▶ **DATA LINES**
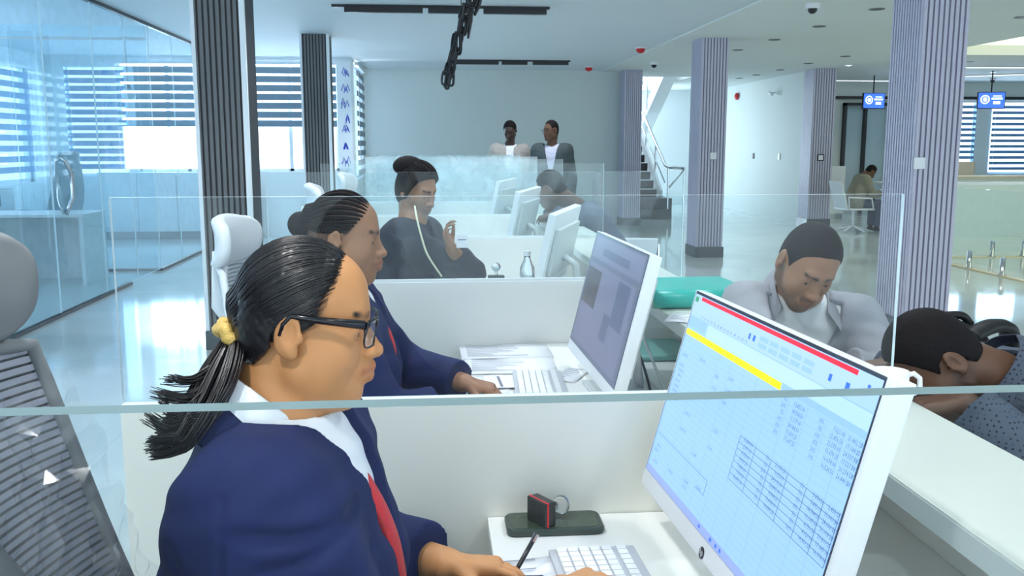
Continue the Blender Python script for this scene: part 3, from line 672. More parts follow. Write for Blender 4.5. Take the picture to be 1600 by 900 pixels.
def monitor(label, TL, TR, BL, kind, foot_dx=.12, desk=.75):
    TL, TR, BL = map(Vector, (TL, TR, BL)); ex = (TR - TL); w = ex.length; ex.normalize(); dn = (BL - TL); dn = dn - ex * dn.dot(ex); h = dn.length * 1.03; dn.normalize()
    n = ex.cross(dn); n.normalize()       # ex right, dn down -> into the casing (away from viewer)
    base = TL + (TR - TL) * .5 + dn * h * .5 + Vector((n.x, n.y, 0)).normalized() * .06; base.z = desk
    t = thing('all_in_one_computer', label, 'computer', tuple(base), group='white desktop computers')
    M = Matrix(((ex.x, -dn.x, -n.x, TL.x - base.x), (ex.y, -dn.y, -n.y, TL.y - base.y), (ex.z, -dn.z, -n.z, TL.z - base.z), (0, 0, 0, 1)))
    # local: x right 0..w, y up (-h..0), z toward the viewer
    b = MB().box(0, w, -h, 0, -.030, 0, .004); b.xf(M).build('casing', 'plastic_white', t)
    b = MB().box(.05, w - .05, -h + .06, -.06, -.05, -.03, .008); b.xf(M).build('back_bulge', 'plastic_lgrey', t)
    mid = M @ Vector((w / 2, -h * .62, -.05)); bk = Vector((n.x, n.y, 0)).normalized()
    MB().tube([mid, mid + bk * .05 - Vector((0, 0, .03)), Vector((mid.x + bk.x * .07, mid.y + bk.y * .07, .012))], [.03, .03, .028], 10, flat=.5, upv=tuple(bk)).build('stand', 'plastic_lgrey', t, True)
    MB().box(-.10, .10, -.085, .085, 0, .012, .004).xf(T((mid.x + bk.x * .02, mid.y + bk.y * .02, 0)) @ RZ(math.atan2(bk.y, bk.x))).build('foot', 'plastic_lgrey', t, True)
    def Q(mb, u0, u1, v0, v1, z): return mb.add([(u0 * w, -v1 * h, z), (u1 * w, -v1 * h, z), (u1 * w, -v0 * h, z), (u0 * w, -v0 * h, z)], [(0, 1, 2, 3)])
    def quadobj(name, m, parent, rects, z):
        mb = MB()
        for r in rects: Q(mb, *r, z)
        return mb.xf(M).build(name, m, parent)
    vs = 1 / 1.03
    U0, U1, V0, V1 = .016, .975, .018, .94 * vs
    b = MB().box(U0 * w - .004, U1 * w + .003, -V1 * h - .001, -V0 * h + .005, 0, .0006); b.xf(M).build('bezel', 'bezel', t)
    sm = {'sheet': 'scr_blue', 'grey': 'scr2', 'off': 'scr2_dark'}[kind]
    b = MB().box(U0 * w, U1 * w, -V1 * h, -V0 * h, .0006, .0012); s = b.xf(M).build('screen', sm, t)
    if kind == 'sheet':
        k = vs
        quadobj('ribbon', 'scr_head', s, [(U0, U1, V0, .125 * k)], .0014)
        quadobj('formula_bar', 'scr_white', s, [(.16, U1, .13 * k, .19 * k)], .0014)
        quadobj('title_bar', 'scr_red', s, [(.066, .893, .022 * k, .040 * k)], .0016)
        quadobj('app_icon', 'scr_green', s, [(.022, .045, .03 * k, .055 * k)], .0016)
        quadobj('column_header', 'scr_sel', s, [(.63, U1, .19 * k, .215 * k)], .0014); quadobj('row_header', 'scr_sel', s, [(.018, .03, .22 * k, .9 * k)], .0014); quadobj('name_box', 'scr_sel', s, [(.018, .15, .13 * k, .18 * k)], .0014)
        quadobj('header_band', 'scr_yellow', s, [(.022, .63, .193 * k, .222 * k)], .0018)
        quadobj('taskbar', 'scr_task', s, [(U0, U1, .905 * k, V1)], .0016)
        quadobj('taskbar_icon', 'scr_icon', s, [(.44, .452, .915 * k, .928 * k), (.515, .527, .915 * k, .93 * k), (.55, .56, .915 * k, .93 * k), (.575, .585, .915 * k, .93 * k)], .0019)
        quadobj('toolbar_button', 'scr_icon', s, [(.41, .42, .075 * k, .10 * k), (.435, .447, .075 * k, .10 * k), (.80, .812, .075 * k, .1 * k), (.865, .88, .075 * k, .1 * k), (.935, .945, .05 * k, .062 * k)], .0019)
        quadobj('toolbar_field', 'scr_sel', s, [(.47 + (i % 5) * .055, .515 + (i % 5) * .055, (.065 + .028 * (i // 5)) * k, (.084 + .028 * (i // 5)) * k) for i in range(10)], .0018)
        lines = [(.03, U1, (.225 + .0262 * i) * k, (.226 + .0262 * i) * k) for i in range(26)] + [(u, u + .0013, .22 * k, .9 * k) for u in (.16, .28, .36, .44, .515, .60, .68, .76, .84, .91)]
        lines.append((.016, U1, .127 * k, .1285 * k))
        quadobj('grid_lines', 'scr_line', s, lines, .0014)
        tb = []
        for i in range(8): tb.append((.515, .97, (.47 + .0262 * i) * k, (.4722 + .0262 * i) * k))
        for u in (.515, .60, .68, .76, .84, .91, .97): tb.append((u, u + .002, .47 * k, .655 * k))
        tb += [(.03, .42, .735 * k, .737 * k), (.418, .42, .735 * k, .80 * k), (.36, .42, .80 * k, .802 * k)]
        quadobj('table_borders', 'scr_ink', s, tb, .0016)
        it = []; rr = random.Random(2); sz = .0084
        def TX(txt, u, v, size=sz, al='LEFT'): it.append((txt, u * w, -v * k * h, size, al))
        for i, cx in enumerate((.05, .13, .23, .30, .37, .46, .57)): TX('ABCDEFG'[i], cx, .216, .0085)
        for i in range(16):
            v = .245 + .0262 * i
            if 5 < i < 9: continue
            for u in (.515, .60, .68, .76, .84, .91, .965):
                if i < 6 and u < .6: continue
                x = rr.random()
                TX('%d%%' % rr.choice((5, 7, 10, 15, 20)) if u in (.60, .76, .91) else '%d,%03d.%02d' % (rr.randint(1, 30), rr.randint(0, 999), rr.choice((0, 50, 25))), u + .074 if u < .95 else U1, v, sz, 'RIGHT')
        for i in range(24):
            v = .30 + .0262 * i
            if v > .9: break
            if rr.random() < .62: TX('%s' % rr.choice(('5,000.00', '1,250.00', '780.00', '12,400.00')), rr.choice((.04, .05, .17)), v, .0075)
            if rr.random() < .55: TX('%d,%03d' % (rr.randint(1, 30), rr.randint(0, 999)), rr.choice((.29, .37)), v, .0075)
        for i in range(14): TX('%d' % rr.randint(10, 999), .10 + .023 * i, .12, .006)
        text_mesh('sheet_figures', it, 'scr_ink', s, M @ T((0, 0, .002)))
        # maker's mark on the chin
        lm = MB(); lm.lathe((.495 * w, -.972 * h, .0005), [(.0092, 0), (.0092, .0005)], 24)
        lg = lm.xf(M).build('logo', 'bezel', t); text_mesh('logo_letters', [('hp', .495 * w, -.972 * h - .0036, .0145, 'CENTER')], 'plastic_white', lg, M @ T((0, 0, .0013)))
    if kind == 'grey':
        quadobj('window_header', 'scr2_mid', s, [(.05, .95, .03, .2)], .0014)
        quadobj('window_panel', 'scr2_mid', s, [(.05, .93, .24, .88)], .0014)
        quadobj('dark_picture', 'scr2_dark', s, [(.05, .33, .28, .57)], .0016)
        quadobj('side_panel', 'scr2_panel', s, [(.66, .86, .26, .58), (.54, .66, .53, .72), (.25, .75, .1, .16)], .0016)
    return t
monitor('white desktop computer showing a spreadsheet, in front of the woman in glasses', (.4736, 1.6184, 1.193), (.5105, .9615, 1.193), (.3796, 1.6136, .8419), 'sheet')
monitor('white desktop computer with dim grey-blue screen, in front of the woman with braids', (.5176, 2.8917, 1.1839), (.5346, 2.2247, 1.1839), (.4277, 2.8893, .8182), 'grey')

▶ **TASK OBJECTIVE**
Isolate the lines that hold the word "from" and copy all of them.

▶ **RESPONSE BELOW**
Continue the Blender Python script for this scene: part 3, from line 672. More parts follow. Write for Blender 4.5. Take the picture to be 1600 by 900 pixels.
    n = ex.cross(dn); n.normalize()       # ex right, dn down -> into the casing (away from viewer)